● Stated task: All the data should be repeated exactly. Any image in it is left out.
>> Start Rows
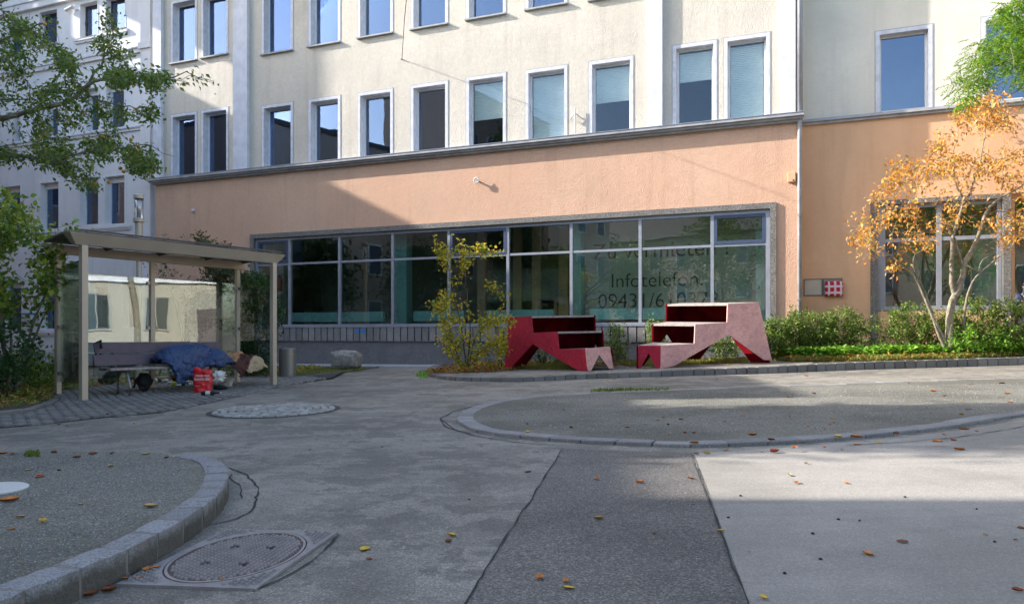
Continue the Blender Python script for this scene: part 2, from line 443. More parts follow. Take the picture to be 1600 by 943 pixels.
# ------------------------------------------------------------------ ground and road
g = sheet('ground', [(-160, -160), (160, -160), (160, 160), (-160, 160)], -0.004, M['soil'])
road = sheet('road', [(-60, -45), (60, -45), (60, 17.2), (8, 17.2), (0, 20), (-1.5, 23.3), (-8.5, 25.7), (-60, 32)], 0.0, M['asph'])
strip_px = [(880, 701), (728, 943), (600, 1150), (1260, 1150), (1165, 943), (1130, 850), (1100, 765), (1078, 708)]
sp = [G(*p)[:2] for p in strip_px]
sheet('asphalt_repair_strip', sp, 0.004, M['asphd'])
right_px = [(1084, 708), (1106, 765), (1136, 850), (1171, 943), (1270, 1150), (2300, 1150), (2300, 690), (1600, 655), (1500, 672), (1400, 684), (1250, 697), (1160, 704)]
sheet('pale_asphalt_field', [G(*p)[:2] for p in right_px], 0.004, M['asphl'])

def ribbon(name, pxs, w, dz, mat, jit=0.25, parent=None, n=6):
    pts = [G(*p) for p in pxs]; pts = resample(smoothline([(p.x, p.y) for p in pts], n), 0.07)
    bm = bmesh.new(); prev = None
    for i, p in enumerate(pts):
        a = pts[max(i - 1, 0)]; b = pts[min(i + 1, len(pts) - 1)]; d = (b - a) / (np.linalg.norm(b - a) + 1e-9)
        nrm = np.array([-d[1], d[0]]); ww = w * (.75 + .9 * noise.noise(Vector((i * .31, pxs[0][0], 2)))) * (0.3 if i in (0, len(pts) - 1) else 1)
        q = p + nrm * (noise.noise(Vector((i * .16, pxs[0][1], 7))) * jit * .16 + noise.noise(Vector((i * .7, pxs[0][1], 3))) * jit * .05)
        l = q + nrm * ww / 2; r = q - nrm * ww / 2
        v = [bm.verts.new((l[0], l[1], gz(l[0]) + dz)), bm.verts.new((r[0], r[1], gz(r[0]) + dz))]
        if prev: bm.faces.new((prev[0], prev[1], v[1], v[0]))
        prev = v
    me = bpy.data.meshes.new(name); bm.to_mesh(me); bm.free(); me.materials.append(mat)
    ob = bpy.data.objects.new(name, me); COL.objects.link(ob); ob['kind'] = 'structure'; return ob
ribbon('pavement_crack', [(880, 701), (805, 818), (728, 943), (640, 1080)], 0.012, 0.008, M['crack'], 0.12)
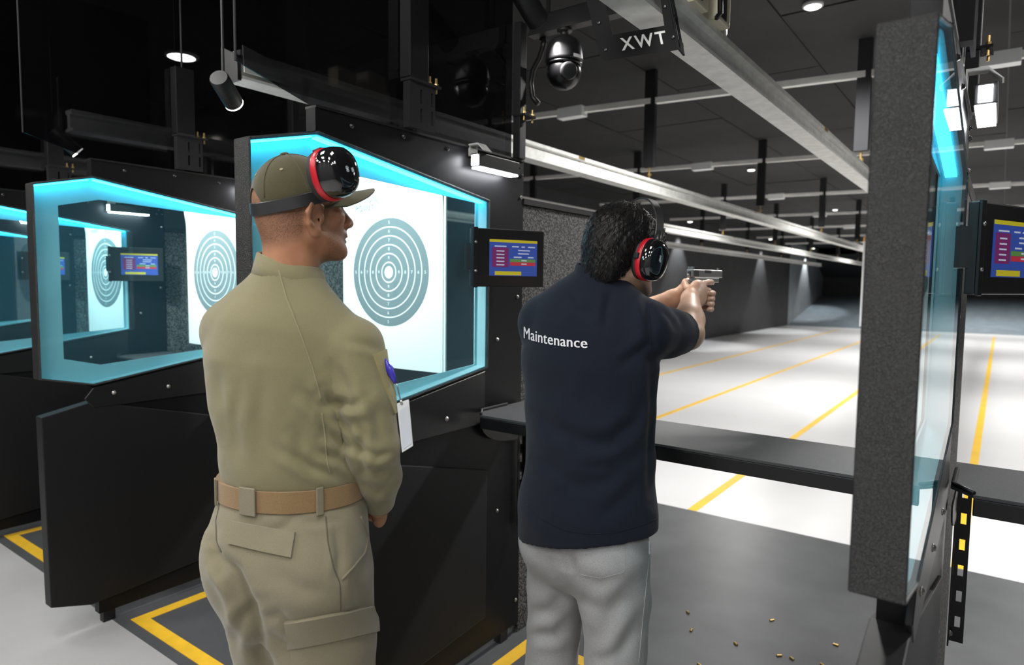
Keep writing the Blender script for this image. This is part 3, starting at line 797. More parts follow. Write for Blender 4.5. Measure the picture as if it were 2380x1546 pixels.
# ------------------------------------------------------------------ spent cartridge cases
cs = [(-1.117, 2.955), (-1.043, 2.808), (-0.846, 2.815), (-0.778, 3.124), (-0.671, 2.835), (-0.622, 2.844), (-0.497, 3.074), (-0.913, 2.563), (-0.51, 2.871)]
CSL = ['brass case lying farthest left on the grey floor', 'brass case just below the leftmost one', 'brass case alone in the middle of the scatter', 'brass case highest in the scatter, toward the counter', 'left one of a close pair of brass cases', 'right one of a close pair of brass cases', 'brass case closest to the post, upper', 'brass case at the bottom edge nearest the shooter\'s leg', 'brass case at the bottom edge near the post']
me_c = None
for (x, y), lab in zip(cs, CSL):
    if me_c is None:
        ob = MB().lathe((0, 0, 0), [(0.0044, -0.0095), (0.0049, -0.0092), (0.0049, -0.0078), (0.0041, -0.0074), (0.0048, -0.0066), (0.0047, 0.0095), (0.0040, 0.0095), (0.0038, 0.002)], 14, (1, 0, 0), (0, 0, 1)).build('cartridge_case', 'brass', auto=True)
        me_c = ob.data
    else:
        ob = bpy.data.objects.new('cartridge_case', me_c); C.objects.link(ob)
    ob.location = (x, y, 0.0049); ob.rotation_euler = (0, 0, random.uniform(0, 3.1)); ob.scale = (1.15, 1.15, 1.0)
    tag(ob, lab, 'cartridge case', 'spent brass cases on the floor')
hose = empty('cable_loop', (-1.61, 2.33, 2.40), 'black cable looping down beside the dome camera', 'cable')
MB().tube([(-1.56, 2.32, 2.545), (-1.565, 2.325, 2.52), (-1.59, 2.335, 2.48), (-1.625, 2.34, 2.44), (-1.64, 2.345, 2.39), (-1.63, 2.345, 2.33), (-1.60, 2.345, 2.30)], 0.012, 10).build('cable', 'lamp_black', hose, hose.location, True)
MB().box(-1.575, -1.545, 2.311, 2.33, 2.54, 2.56).build('clamp', 'lamp_black', hose, hose.location)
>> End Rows
● Completed task:
Continue the Blender Python script for this scene: part 2, from line 443. More parts follow. Take the picture to be 1600 by 943 pixels.
# ------------------------------------------------------------------ ground and road
g = sheet('ground', [(-160, -160), (160, -160), (160, 160), (-160, 160)], -0.004, M['soil'])
road = sheet('road', [(-60, -45), (60, -45), (60, 17.2), (8, 17.2), (0, 20), (-1.5, 23.3), (-8.5, 25.7), (-60, 32)], 0.0, M['asph'])
strip_px = [(880, 701), (728, 943), (600, 1150), (1260, 1150), (1165, 943), (1130, 850), (1100, 765), (1078, 708)]
sp = [G(*p)[:2] for p in strip_px]
sheet('asphalt_repair_strip', sp, 0.004, M['asphd'])
right_px = [(1084, 708), (1106, 765), (1136, 850), (1171, 943), (1270, 1150), (2300, 1150), (2300, 690), (1600, 655), (1500, 672), (1400, 684), (1250, 697), (1160, 704)]
sheet('pale_asphalt_field', [G(*p)[:2] for p in right_px], 0.004, M['asphl'])

def ribbon(name, pxs, w, dz, mat, jit=0.25, parent=None, n=6):
    pts = [G(*p) for p in pxs]; pts = resample(smoothline([(p.x, p.y) for p in pts], n), 0.07)
    bm = bmesh.new(); prev = None
    for i, p in enumerate(pts):
        a = pts[max(i - 1, 0)]; b = pts[min(i + 1, len(pts) - 1)]; d = (b - a) / (np.linalg.norm(b - a) + 1e-9)
        nrm = np.array([-d[1], d[0]]); ww = w * (.75 + .9 * noise.noise(Vector((i * .31, pxs[0][0], 2)))) * (0.3 if i in (0, len(pts) - 1) else 1)
        q = p + nrm * (noise.noise(Vector((i * .16, pxs[0][1], 7))) * jit * .16 + noise.noise(Vector((i * .7, pxs[0][1], 3))) * jit * .05)
        l = q + nrm * ww / 2; r = q - nrm * ww / 2
        v = [bm.verts.new((l[0], l[1], gz(l[0]) + dz)), bm.verts.new((r[0], r[1], gz(r[0]) + dz))]
        if prev: bm.faces.new((prev[0], prev[1], v[1], v[0]))
        prev = v
    me = bpy.data.meshes.new(name); bm.to_mesh(me); bm.free(); me.materials.append(mat)
    ob = bpy.data.objects.new(name, me); COL.objects.link(ob); ob['kind'] = 'structure'; return ob
ribbon('pavement_crack', [(880, 701), (805, 818), (728, 943), (640, 1080)], 0.012, 0.008, M['crack'], 0.12)
Keep writing the Blender script for this image. This is part 3, starting at line 797. More parts follow. Write for Blender 4.5. Measure the picture as if it were 2380x1546 pixels.
# ------------------------------------------------------------------ spent cartridge cases
cs = [(-1.117, 2.955), (-1.043, 2.808), (-0.846, 2.815), (-0.778, 3.124), (-0.671, 2.835), (-0.622, 2.844), (-0.497, 3.074), (-0.913, 2.563), (-0.51, 2.871)]
CSL = ['brass case lying farthest left on the grey floor', 'brass case just below the leftmost one', 'brass case alone in the middle of the scatter', 'brass case highest in the scatter, toward the counter', 'left one of a close pair of brass cases', 'right one of a close pair of brass cases', 'brass case closest to the post, upper', 'brass case at the bottom edge nearest the shooter\'s leg', 'brass case at the bottom edge near the post']
me_c = None
for (x, y), lab in zip(cs, CSL):
    if me_c is None:
        ob = MB().lathe((0, 0, 0), [(0.0044, -0.0095), (0.0049, -0.0092), (0.0049, -0.0078), (0.0041, -0.0074), (0.0048, -0.0066), (0.0047, 0.0095), (0.0040, 0.0095), (0.0038, 0.002)], 14, (1, 0, 0), (0, 0, 1)).build('cartridge_case', 'brass', auto=True)
        me_c = ob.data
    else:
        ob = bpy.data.objects.new('cartridge_case', me_c); C.objects.link(ob)
    ob.location = (x, y, 0.0049); ob.rotation_euler = (0, 0, random.uniform(0, 3.1)); ob.scale = (1.15, 1.15, 1.0)
    tag(ob, lab, 'cartridge case', 'spent brass cases on the floor')
hose = empty('cable_loop', (-1.61, 2.33, 2.40), 'black cable looping down beside the dome camera', 'cable')
MB().tube([(-1.56, 2.32, 2.545), (-1.565, 2.325, 2.52), (-1.59, 2.335, 2.48), (-1.625, 2.34, 2.44), (-1.64, 2.345, 2.39), (-1.63, 2.345, 2.33), (-1.60, 2.345, 2.30)], 0.012, 10).build('cable', 'lamp_black', hose, hose.location, True)
MB().box(-1.575, -1.545, 2.311, 2.33, 2.54, 2.56).build('clamp', 'lamp_black', hose, hose.location)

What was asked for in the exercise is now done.